Can some clever person here tell me what the benefits of light rail are for AKL? I've seen first hand the benefits of subway systems in big US and European cities. I don't get how these apply in a tiny city like AKL. I commute into the city from the north shore. The busway here is fantastic. Never an issue weekdays or weekends. My mum commutes from manurewa into the city via train. She has a system with a group of her fellow commuters where when the trains are running late or don't show up they take turns carpooling. This happens regularly on the southern network from what she tells me. Surely we don't have the housing density or the volumes of people to justify this in the next 100 years? Bugger the train tracks. Replicate the northern bus way and use electric busses not electric trains so 1 breakdown doesn't stuff the whole network. What am I missing here?
This is a delay I can live with even if Labour have been dicking around for a few years. I'm not an Aucklander but would not want some grandiose scheme conjured up by Labour when in opposition or Nats doing what I don't know. People can throw lots of ideas around but in the end they need careful financial analysis. It sounds like AT came up with something that at first site appears OK but even their scheme is bound to be Akl politically motivated. AT's scheme may precede Goff's tenure but he's bound to have put his oar in at some stage. No doubt trying for the gold plated solution and getting central govt to pay as much as possible for it.

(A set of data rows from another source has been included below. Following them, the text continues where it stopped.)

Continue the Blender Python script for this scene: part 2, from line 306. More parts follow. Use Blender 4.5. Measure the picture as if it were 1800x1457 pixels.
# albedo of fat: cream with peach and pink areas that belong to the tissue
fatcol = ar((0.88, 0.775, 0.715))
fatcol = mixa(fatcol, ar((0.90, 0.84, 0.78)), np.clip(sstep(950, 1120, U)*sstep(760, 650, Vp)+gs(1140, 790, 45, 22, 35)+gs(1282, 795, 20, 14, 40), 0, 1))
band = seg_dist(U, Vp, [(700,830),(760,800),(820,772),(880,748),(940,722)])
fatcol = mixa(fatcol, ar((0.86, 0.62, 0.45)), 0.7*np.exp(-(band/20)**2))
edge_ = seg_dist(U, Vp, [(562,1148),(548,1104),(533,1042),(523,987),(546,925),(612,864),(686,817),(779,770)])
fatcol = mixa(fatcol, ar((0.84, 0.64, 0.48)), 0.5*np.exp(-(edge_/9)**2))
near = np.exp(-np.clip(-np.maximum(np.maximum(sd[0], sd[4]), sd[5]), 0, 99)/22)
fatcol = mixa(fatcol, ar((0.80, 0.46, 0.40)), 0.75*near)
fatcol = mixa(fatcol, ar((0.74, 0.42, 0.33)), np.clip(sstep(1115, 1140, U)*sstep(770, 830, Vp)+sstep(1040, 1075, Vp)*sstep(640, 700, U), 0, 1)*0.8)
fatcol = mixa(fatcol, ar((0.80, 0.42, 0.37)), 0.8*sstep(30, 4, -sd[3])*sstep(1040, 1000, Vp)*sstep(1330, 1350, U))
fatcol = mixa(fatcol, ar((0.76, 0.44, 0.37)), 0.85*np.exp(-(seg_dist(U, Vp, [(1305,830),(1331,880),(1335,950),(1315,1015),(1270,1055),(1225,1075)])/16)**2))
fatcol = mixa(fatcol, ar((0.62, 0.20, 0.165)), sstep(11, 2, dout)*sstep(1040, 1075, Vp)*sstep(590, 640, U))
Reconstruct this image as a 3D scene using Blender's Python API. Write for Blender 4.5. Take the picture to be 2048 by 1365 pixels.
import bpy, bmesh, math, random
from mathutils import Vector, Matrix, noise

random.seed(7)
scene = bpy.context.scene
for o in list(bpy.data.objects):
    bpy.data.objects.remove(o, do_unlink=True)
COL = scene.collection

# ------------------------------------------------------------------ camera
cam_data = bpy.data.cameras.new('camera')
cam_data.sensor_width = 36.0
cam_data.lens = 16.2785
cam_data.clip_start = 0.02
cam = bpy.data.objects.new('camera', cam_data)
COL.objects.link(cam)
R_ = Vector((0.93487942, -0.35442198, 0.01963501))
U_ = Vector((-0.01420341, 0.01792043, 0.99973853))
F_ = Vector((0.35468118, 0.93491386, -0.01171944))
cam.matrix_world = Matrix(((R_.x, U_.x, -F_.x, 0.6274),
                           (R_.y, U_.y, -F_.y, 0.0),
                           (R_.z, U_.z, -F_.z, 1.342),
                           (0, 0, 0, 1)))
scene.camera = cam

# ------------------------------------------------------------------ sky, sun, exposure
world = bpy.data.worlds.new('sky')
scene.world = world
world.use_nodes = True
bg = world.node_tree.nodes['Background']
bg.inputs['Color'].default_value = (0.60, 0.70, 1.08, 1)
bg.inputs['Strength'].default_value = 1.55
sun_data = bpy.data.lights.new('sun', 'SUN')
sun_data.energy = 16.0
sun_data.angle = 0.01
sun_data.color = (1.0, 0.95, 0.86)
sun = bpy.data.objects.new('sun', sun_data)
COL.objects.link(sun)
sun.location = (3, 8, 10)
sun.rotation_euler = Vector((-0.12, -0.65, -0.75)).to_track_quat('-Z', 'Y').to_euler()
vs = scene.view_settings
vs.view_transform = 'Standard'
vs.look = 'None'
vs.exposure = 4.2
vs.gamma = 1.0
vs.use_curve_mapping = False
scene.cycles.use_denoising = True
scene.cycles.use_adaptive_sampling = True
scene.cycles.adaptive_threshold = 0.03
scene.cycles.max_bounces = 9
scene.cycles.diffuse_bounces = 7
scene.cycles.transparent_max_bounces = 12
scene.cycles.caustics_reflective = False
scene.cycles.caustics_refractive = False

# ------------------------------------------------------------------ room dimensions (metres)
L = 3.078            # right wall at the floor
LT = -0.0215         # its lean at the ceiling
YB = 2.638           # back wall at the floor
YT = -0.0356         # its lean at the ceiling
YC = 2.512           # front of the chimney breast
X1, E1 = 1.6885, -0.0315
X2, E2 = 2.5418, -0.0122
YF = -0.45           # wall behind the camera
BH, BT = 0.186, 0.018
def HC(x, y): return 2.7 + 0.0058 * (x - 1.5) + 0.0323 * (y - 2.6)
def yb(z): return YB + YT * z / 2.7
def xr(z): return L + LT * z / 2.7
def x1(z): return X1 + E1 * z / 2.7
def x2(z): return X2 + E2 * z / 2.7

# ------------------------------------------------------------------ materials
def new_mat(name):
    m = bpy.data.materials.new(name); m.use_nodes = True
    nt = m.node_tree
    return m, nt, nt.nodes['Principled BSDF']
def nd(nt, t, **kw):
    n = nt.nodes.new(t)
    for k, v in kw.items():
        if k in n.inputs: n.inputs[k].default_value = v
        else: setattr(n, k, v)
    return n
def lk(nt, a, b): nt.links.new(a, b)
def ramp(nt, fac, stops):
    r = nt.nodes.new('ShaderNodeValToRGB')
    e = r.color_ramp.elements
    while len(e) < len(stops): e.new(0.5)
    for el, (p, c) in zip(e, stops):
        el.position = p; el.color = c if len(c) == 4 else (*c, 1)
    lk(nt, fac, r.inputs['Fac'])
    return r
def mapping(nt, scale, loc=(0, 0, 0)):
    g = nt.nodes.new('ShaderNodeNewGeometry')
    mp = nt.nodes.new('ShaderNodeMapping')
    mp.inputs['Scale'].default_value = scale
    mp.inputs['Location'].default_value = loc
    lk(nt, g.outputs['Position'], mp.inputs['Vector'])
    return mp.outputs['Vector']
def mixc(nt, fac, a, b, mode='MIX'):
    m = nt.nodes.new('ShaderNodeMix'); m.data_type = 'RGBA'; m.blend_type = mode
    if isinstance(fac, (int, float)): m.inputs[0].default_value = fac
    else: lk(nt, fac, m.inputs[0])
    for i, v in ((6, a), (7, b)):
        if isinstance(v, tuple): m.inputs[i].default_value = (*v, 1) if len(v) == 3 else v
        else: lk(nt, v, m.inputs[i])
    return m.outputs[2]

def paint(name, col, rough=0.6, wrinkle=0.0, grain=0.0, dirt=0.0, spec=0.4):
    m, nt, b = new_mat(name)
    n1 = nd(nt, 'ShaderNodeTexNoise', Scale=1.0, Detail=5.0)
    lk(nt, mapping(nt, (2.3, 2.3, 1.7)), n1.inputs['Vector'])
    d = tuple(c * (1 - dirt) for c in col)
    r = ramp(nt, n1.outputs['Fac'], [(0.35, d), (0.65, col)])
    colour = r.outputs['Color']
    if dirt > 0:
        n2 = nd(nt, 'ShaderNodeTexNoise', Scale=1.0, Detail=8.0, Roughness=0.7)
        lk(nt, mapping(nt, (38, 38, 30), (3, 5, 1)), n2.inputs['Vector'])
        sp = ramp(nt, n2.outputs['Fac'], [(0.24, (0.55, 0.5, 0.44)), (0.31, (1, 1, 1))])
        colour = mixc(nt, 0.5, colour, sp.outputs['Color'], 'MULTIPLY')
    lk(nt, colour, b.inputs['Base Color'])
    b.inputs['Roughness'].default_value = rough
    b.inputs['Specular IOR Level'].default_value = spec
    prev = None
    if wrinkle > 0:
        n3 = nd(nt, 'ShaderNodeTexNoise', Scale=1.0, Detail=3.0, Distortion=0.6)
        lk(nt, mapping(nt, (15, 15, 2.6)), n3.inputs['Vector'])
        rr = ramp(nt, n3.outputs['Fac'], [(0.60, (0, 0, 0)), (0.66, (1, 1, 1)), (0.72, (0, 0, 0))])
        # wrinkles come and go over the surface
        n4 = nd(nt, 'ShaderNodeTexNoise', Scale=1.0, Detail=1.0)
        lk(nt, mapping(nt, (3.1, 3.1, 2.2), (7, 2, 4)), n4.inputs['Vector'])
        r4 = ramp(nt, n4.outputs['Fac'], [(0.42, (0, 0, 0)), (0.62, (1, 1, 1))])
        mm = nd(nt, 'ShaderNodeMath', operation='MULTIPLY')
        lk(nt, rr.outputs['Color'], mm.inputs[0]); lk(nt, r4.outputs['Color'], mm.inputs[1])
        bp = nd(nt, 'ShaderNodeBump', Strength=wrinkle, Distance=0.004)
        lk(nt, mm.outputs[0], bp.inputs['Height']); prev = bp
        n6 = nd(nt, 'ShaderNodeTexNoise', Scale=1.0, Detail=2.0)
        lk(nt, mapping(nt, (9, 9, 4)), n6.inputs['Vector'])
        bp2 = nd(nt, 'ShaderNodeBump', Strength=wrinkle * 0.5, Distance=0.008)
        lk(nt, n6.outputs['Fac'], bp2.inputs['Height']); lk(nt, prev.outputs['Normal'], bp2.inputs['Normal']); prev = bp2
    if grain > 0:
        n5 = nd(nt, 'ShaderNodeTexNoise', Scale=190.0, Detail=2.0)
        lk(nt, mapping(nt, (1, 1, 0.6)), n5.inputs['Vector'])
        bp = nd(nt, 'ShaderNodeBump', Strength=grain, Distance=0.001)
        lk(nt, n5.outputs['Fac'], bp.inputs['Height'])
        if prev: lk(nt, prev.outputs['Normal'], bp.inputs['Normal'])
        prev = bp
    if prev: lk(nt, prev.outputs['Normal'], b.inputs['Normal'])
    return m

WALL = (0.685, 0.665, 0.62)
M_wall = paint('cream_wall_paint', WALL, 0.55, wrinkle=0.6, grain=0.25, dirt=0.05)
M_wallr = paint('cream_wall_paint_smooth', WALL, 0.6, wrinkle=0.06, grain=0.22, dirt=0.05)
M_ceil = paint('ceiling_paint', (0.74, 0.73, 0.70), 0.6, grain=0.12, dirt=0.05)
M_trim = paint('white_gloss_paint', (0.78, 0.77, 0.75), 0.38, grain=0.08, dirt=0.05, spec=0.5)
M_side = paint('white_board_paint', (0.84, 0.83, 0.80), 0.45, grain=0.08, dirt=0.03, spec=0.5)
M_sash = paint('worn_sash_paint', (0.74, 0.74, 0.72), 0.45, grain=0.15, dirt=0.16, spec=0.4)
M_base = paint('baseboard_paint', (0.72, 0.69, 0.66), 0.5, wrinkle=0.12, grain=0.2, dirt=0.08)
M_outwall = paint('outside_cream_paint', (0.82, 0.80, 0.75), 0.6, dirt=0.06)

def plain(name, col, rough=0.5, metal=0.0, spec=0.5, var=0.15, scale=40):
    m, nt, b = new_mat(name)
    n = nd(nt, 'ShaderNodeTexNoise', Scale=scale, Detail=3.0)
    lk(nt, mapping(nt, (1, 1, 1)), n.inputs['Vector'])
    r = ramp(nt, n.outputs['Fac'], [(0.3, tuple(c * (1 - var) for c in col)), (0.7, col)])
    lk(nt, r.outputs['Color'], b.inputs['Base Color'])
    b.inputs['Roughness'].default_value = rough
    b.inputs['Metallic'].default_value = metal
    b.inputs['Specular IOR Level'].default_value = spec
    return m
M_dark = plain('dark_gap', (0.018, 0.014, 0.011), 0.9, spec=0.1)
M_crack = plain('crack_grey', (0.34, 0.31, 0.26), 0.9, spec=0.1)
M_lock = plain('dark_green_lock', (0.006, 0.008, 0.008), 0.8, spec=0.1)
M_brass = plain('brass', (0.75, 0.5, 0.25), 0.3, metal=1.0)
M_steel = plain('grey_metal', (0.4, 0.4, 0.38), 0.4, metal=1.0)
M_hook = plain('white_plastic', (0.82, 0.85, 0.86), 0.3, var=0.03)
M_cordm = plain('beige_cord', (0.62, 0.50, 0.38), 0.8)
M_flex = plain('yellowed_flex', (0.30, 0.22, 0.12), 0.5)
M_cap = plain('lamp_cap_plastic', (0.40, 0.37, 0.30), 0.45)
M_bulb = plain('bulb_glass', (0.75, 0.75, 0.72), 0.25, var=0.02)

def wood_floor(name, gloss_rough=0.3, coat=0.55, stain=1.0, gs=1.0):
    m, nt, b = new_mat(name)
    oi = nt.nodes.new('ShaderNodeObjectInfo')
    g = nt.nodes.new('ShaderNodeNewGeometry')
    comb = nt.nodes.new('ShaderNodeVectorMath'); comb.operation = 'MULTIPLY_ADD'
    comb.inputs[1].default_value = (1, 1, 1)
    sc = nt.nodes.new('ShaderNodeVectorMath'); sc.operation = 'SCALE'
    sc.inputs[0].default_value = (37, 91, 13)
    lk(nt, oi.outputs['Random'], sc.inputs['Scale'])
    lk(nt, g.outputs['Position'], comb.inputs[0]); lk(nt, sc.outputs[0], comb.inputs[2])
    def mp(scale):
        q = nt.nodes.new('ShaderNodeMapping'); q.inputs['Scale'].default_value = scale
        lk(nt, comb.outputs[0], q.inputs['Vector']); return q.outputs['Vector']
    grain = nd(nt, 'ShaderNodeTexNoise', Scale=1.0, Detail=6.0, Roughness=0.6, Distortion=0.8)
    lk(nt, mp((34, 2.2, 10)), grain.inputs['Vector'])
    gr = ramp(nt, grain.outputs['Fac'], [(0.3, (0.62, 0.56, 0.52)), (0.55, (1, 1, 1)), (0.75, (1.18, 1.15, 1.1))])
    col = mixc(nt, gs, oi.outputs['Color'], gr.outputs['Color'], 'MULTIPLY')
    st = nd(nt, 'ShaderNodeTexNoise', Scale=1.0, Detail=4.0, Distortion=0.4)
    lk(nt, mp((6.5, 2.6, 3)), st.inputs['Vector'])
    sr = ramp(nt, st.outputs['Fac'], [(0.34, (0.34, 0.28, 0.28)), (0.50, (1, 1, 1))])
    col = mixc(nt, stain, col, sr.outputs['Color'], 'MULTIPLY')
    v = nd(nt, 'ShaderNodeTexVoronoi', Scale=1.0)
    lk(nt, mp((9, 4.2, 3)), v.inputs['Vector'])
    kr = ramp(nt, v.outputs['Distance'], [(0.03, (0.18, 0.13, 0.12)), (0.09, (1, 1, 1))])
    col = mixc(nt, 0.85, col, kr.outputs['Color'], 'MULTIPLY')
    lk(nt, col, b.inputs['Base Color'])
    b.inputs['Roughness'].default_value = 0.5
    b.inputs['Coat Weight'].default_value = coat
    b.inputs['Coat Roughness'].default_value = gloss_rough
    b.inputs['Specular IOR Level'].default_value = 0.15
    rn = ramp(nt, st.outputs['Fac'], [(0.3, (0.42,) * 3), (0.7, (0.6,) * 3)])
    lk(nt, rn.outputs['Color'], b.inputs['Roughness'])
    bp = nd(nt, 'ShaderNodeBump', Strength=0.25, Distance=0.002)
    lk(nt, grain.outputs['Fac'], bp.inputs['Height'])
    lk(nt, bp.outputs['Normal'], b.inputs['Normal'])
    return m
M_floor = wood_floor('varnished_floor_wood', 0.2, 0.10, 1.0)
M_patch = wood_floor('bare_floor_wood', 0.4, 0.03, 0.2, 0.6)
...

Another example of not progressing anything despite all the big talk especially when it comes to election time. This threadbare tactic comes neither as a surprise nor even another sign of failure from this Government; it's just what they do. What I still struggle to get my head around is why more than 50% of the electorate at the last election endorsed them to keep going with this 'talk is cheap' tactic.
Its good that the study is being restarted. A holistic approach is required:
It cannot be just another "transport" study, otherwise we are going to waste NZD Xbn.
The study needs to consider:
a) Climate change - existing and future price of carbon should be in the transport modelling
b) Congestion tolls - government needs to come to a decision on whether to implement and which cordon & then the Mass Rapid Transit modelling needs to take this into
c) Land Use. The modelling also needs to include a land use package. Any rail proposal should go hand in hand with a rezoning plan change for Transit Oriented Development around the stations.
d) Related services. If the modelling shows a true (mass) rapid transit solution is best (i.e. grade separated with longer station spacings) then it needs to be supplemented with all stops PT (say buses with bus lanes & possibly on-demand services ) between stations serving the local catchments
e) The objective of the mass rapid transit proposal - is it part of the strategic rail network and thus should be MRT with long station spacings, grade separation and high speeds, or is it a local at-grade service servicing the local areas along the route.
Instead of trying to fix all the Auckland problems and compounding them further by jamming even more people in. Would it perhaps be less expensive and more rational to reduce or reverse the population increase in Auckland by developing from scratch alternative brand new cities that are far more affordable, energy efficient, offer a better lifestyle and lower living cost. Far easier and cheaper to do this on a clean sheet basis than untangling the bloody mess in Auckland?